Washington Attorney General Bob Ferguson is joining a multi-state lawsuit against the Trump administration over a citizenship question on the 2020 US Census.

Ferguson released the following statement:

"The Census Bureau's own research reveals asking people about their citizenship status could significantly undermine its Constitutional mandate: an accurate count of everyone in the United States, regardless of immigration status," Ferguson said. "If Washington state's large immigrant population isn't accurately counted, the impact on our Congressional representation and billions of dollars in federal funds our state receives could be jeopardized. I won't allow the Trump Administration to play politics with the Census at the expense of all Washingtonians."

The multi-state lawsuit was announced Tuesday morning.

According to the Attorney General's office: "Ferguson has not lost a case brought against the Trump Administration. The Attorney General's Office prevailed in all five cases against the Trump Administration that are completed and there are no more appeals. That does not include four additional successful outcomes that have been or could be appealed, including blocking President Trump's ban on transgender individuals serving in the military and his attempt to end the Deferred Action for Childhood Arrivals (DACA) program."

Seattle and King County officials gathered on Tuesday voicing their opposition to the question and supporting Ferguson’s decision to bring a lawsuit forward.

Speaking at El Centro De La Raza, in Seattle's Beacon Hill neighborhood, several King County leaders denounced the decision to include a citizenship question.

"First and foremost, we need a full census count and the citizenship question will not help us reach that goal," said Estela Ortega, Executive Director and Co-founder of El Centro De La Raza. "We are already concerned because a census count is critical to ensuring that communities have an equitable share of federal funding and representative government."

"Late yesterday, the administration once again put politics over sound policy and over decades of sound practice. By adding a question about citizenship status to the 2020 census the president once again seeks to use immigrants and refugees for political theater," said King County Executive Dow Constantine.

Seattle’s City Council published a letter, signed by every council member, opposing the change to the 2020 Census. Intended for Secretary Wilbur Ross, the letter cautions the Commerce Department of the ramifications to the city.

“Census data impacts almost every area of City policy-making, and impacts our workforce, businesses, non-profits and citizens even further,” the letter reads in part.

Seattle City Council Census Letter

Statement by Diane Narasaki, Executive Director, Asian Counseling and Referral Service (ACRS)

We at Asian Counseling and Referral Service, or ACRS, are deeply concerned about the Commerce Department’s decision to include a question about citizenship on the decennial census form and question the motives behind it.

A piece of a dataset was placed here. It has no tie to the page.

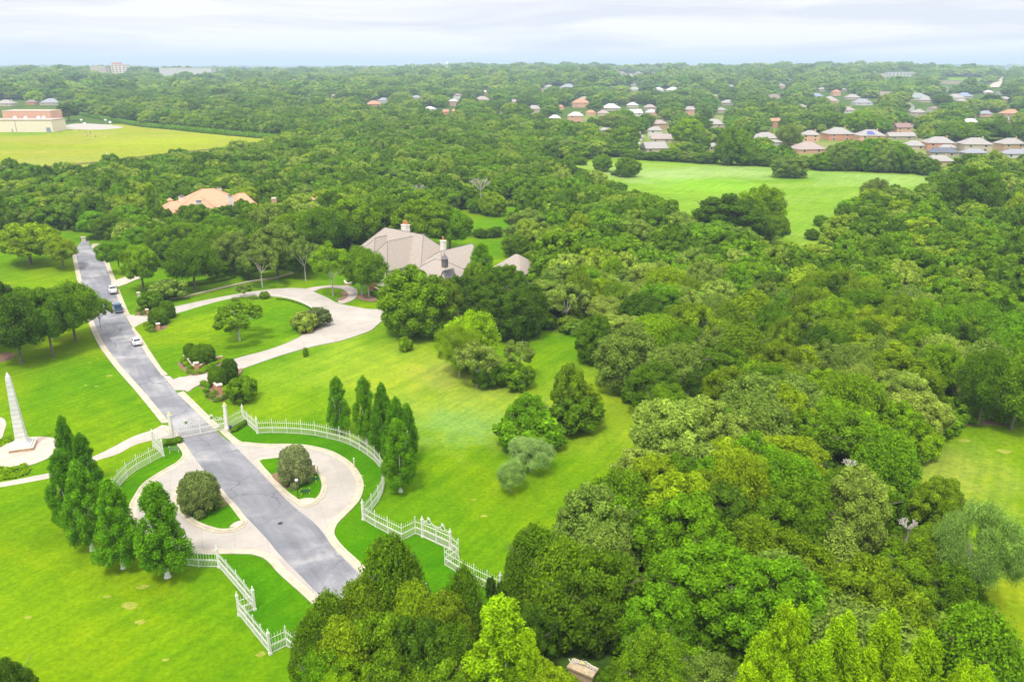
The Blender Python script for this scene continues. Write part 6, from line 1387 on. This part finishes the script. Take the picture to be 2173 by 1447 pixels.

The U.S. Constitution required a count of everyone in our country, and does not distinguish between citizens, immigrants and refugees. Decisions on allocating Congressional seats and critically needed federal funds for services and our state’s infrastructure are based on the Census. The Asian and Pacific Islander community is the fastest growing racial group in our state and nation, and 90% of our community members are either immigrants, refugees, or children of immigrants and refugees. Another rapidly growing community with a high proportion of immigrants, the Latino community, is the largest racial minority group in our state. 1 in 5 Washingtonians is either Asian American, Pacific Islander, or Latino. This does not even take into account the many African immigrants and refugees living in our state. Immigrant communities like ours include both documented and undocumented immigrants. With the President’s strident anti-immigrant statements and policies, these immigrants, whether legal or undocumented, are less likely to participate in the census if they are asked about their immigrant status. Our state and our communities will lose critically needed funds, and potentially, political representation, if the opportunity for a new Congressional seat is lost, due to the undercounting of our communities. We strenuously object to the Commerce Departments inclusion of the citizenship question for all these reasons and call on the Commerce Department and Census Bureau to drop this question.